_What the task asks_
Copy every line of the records below where the word "this" occurs.

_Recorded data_
◇ ◇ ◇

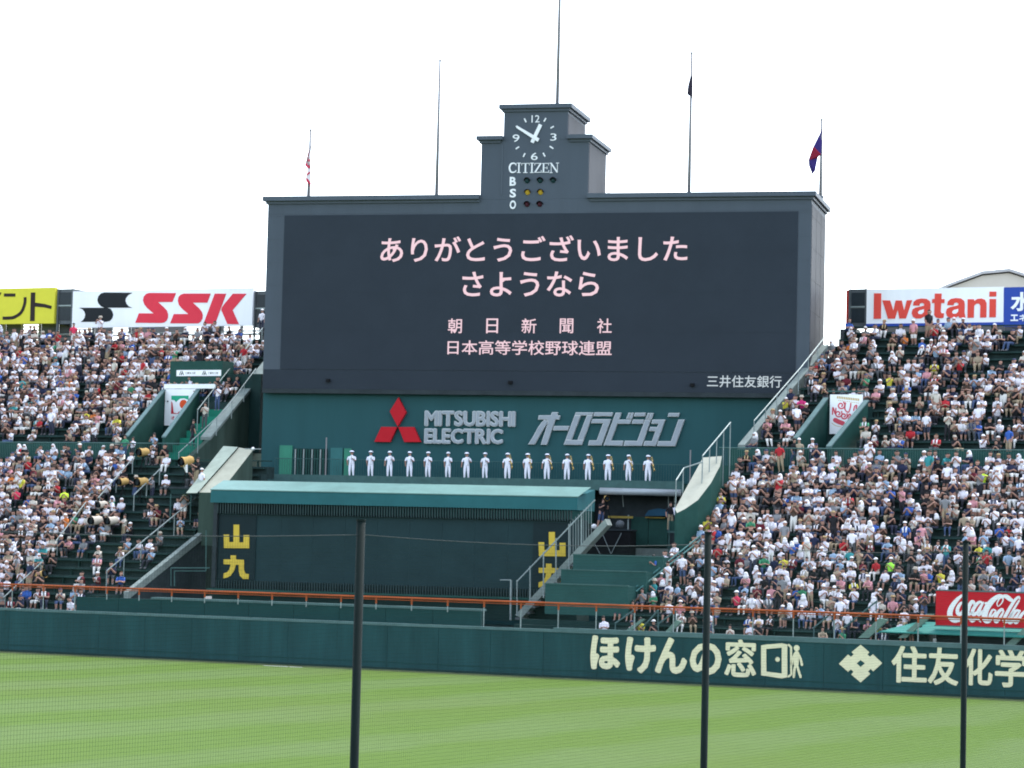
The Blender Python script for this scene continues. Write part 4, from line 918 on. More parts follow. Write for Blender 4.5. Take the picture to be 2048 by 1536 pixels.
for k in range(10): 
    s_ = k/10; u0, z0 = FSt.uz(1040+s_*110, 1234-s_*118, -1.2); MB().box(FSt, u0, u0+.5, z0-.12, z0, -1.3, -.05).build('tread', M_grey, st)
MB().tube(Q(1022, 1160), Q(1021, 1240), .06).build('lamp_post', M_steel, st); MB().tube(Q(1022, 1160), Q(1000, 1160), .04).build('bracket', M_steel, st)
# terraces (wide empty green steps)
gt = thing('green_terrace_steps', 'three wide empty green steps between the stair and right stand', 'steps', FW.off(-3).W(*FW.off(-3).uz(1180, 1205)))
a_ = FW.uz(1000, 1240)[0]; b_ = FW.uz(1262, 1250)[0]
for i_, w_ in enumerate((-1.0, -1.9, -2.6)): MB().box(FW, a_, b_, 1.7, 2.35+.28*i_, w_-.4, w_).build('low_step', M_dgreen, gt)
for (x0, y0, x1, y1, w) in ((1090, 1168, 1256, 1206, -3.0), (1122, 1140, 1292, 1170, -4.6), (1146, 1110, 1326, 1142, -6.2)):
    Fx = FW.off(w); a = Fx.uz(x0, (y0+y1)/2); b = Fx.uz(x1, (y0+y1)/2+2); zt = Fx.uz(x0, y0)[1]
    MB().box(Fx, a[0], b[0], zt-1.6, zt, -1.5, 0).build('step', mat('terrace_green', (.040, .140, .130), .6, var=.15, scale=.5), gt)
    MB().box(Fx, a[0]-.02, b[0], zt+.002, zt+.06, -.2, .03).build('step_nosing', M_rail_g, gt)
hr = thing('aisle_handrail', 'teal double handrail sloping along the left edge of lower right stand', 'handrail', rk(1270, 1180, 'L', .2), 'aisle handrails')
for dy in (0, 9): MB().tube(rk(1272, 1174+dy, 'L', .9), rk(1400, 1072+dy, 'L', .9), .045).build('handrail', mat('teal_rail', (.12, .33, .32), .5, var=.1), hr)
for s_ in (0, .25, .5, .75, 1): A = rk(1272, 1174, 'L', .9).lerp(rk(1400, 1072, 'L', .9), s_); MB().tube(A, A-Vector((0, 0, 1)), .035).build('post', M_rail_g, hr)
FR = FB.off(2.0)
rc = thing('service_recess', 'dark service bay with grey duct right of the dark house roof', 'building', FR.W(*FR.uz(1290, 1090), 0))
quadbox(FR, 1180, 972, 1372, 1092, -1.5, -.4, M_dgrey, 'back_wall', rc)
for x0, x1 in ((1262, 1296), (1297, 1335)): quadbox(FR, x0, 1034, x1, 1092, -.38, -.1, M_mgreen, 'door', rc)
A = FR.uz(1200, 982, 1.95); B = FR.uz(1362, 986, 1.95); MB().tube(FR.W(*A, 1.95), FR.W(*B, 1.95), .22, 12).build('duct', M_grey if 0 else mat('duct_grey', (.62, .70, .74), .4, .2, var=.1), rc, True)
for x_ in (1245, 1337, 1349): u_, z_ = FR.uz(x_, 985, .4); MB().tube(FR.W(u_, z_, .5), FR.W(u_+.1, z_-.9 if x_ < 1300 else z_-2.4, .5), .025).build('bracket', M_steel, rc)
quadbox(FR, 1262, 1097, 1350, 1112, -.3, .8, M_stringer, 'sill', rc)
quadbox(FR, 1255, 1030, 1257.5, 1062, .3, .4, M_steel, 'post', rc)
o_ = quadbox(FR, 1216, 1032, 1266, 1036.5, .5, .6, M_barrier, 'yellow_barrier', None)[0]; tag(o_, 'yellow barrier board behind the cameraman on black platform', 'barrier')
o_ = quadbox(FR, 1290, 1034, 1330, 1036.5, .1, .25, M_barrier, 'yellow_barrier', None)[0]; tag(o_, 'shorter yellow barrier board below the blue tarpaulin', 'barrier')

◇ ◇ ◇

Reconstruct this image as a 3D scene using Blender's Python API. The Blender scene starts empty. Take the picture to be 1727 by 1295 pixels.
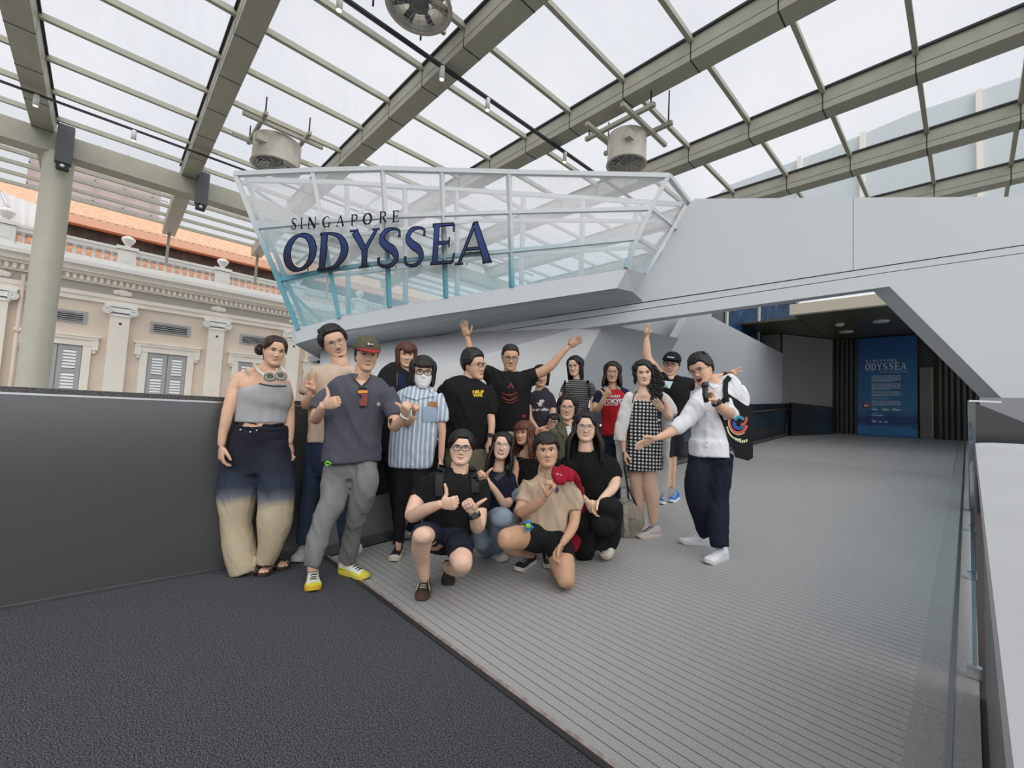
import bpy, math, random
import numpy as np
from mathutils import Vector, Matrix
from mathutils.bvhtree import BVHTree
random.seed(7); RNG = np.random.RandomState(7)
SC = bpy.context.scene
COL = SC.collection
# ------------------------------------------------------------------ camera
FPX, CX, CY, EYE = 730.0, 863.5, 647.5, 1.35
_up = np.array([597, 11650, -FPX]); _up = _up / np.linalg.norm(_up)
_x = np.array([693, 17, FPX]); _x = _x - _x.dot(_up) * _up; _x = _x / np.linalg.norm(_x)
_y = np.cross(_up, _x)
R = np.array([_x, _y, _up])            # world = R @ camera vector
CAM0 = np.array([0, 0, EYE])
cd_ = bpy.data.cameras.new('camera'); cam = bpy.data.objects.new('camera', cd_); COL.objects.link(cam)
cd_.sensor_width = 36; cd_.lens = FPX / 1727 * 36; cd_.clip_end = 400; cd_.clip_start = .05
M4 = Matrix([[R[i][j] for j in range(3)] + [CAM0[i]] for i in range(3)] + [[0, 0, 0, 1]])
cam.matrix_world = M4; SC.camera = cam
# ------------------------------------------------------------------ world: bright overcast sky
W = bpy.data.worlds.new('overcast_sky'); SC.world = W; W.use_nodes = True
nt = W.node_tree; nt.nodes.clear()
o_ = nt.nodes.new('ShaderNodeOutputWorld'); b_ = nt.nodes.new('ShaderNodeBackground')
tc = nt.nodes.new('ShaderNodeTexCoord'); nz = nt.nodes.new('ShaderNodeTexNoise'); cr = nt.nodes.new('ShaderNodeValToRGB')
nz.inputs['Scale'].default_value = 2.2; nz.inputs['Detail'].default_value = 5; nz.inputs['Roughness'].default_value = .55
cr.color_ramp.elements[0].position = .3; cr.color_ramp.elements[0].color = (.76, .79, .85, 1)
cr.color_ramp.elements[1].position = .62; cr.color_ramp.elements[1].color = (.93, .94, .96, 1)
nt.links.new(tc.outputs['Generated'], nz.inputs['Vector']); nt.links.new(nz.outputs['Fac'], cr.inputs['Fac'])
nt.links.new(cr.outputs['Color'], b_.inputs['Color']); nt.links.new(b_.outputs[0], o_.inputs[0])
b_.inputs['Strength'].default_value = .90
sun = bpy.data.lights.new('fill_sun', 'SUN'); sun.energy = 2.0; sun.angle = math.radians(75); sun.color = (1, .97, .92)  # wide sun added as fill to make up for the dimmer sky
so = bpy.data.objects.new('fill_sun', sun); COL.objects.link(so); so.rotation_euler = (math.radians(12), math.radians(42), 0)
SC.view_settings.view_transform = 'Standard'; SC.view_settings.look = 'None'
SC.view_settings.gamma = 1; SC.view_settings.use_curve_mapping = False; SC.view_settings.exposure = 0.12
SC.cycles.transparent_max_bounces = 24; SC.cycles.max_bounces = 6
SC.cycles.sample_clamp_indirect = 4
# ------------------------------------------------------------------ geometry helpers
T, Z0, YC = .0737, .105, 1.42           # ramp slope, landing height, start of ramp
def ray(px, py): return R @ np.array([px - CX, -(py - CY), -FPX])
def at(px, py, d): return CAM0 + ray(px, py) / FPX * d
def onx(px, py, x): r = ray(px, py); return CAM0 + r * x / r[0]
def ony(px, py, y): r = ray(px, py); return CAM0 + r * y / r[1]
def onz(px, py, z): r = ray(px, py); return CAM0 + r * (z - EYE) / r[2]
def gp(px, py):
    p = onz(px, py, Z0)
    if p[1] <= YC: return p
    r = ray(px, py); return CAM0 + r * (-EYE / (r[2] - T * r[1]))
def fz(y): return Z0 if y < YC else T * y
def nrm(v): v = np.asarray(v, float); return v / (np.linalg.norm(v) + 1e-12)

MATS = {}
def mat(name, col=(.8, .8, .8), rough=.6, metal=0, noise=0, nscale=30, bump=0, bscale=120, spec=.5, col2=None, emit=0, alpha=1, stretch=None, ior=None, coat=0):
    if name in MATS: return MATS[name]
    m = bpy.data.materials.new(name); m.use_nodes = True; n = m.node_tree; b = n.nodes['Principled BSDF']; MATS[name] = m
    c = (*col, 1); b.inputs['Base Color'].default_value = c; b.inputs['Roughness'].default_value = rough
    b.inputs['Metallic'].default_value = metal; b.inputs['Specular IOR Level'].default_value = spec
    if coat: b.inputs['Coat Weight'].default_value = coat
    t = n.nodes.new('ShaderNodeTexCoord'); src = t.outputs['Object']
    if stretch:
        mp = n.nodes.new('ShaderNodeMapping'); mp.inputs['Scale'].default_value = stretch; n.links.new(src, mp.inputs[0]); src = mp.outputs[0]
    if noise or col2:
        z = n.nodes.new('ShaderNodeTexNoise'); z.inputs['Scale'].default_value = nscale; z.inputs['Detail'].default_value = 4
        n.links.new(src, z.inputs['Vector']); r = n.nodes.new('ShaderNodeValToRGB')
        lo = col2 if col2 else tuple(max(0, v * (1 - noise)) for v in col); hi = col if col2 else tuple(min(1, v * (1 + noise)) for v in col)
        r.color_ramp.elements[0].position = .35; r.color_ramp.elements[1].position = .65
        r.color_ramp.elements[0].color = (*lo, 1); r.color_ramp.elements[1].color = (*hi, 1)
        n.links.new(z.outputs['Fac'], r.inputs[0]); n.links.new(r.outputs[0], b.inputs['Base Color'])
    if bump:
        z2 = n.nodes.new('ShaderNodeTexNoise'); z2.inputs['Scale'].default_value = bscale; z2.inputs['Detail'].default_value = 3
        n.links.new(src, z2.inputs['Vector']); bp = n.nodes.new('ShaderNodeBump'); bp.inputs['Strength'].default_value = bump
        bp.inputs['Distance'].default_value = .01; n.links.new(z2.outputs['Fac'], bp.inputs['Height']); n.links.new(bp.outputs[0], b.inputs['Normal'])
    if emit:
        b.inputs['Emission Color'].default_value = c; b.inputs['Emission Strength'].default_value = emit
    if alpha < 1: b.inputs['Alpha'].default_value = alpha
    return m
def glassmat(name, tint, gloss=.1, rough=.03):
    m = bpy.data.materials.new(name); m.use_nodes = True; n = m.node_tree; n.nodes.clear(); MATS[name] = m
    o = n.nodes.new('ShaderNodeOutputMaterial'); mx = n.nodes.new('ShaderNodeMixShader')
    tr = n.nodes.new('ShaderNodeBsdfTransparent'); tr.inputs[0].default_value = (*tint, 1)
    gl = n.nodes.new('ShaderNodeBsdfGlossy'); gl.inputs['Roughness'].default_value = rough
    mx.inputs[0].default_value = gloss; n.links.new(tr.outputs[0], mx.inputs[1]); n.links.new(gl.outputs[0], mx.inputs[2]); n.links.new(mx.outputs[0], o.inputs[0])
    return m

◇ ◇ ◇

_Finished exercise_
The Blender Python script for this scene continues. Write part 4, from line 918 on. More parts follow. Write for Blender 4.5. Take the picture to be 2048 by 1536 pixels.
Reconstruct this image as a 3D scene using Blender's Python API. The Blender scene starts empty. Take the picture to be 1727 by 1295 pixels.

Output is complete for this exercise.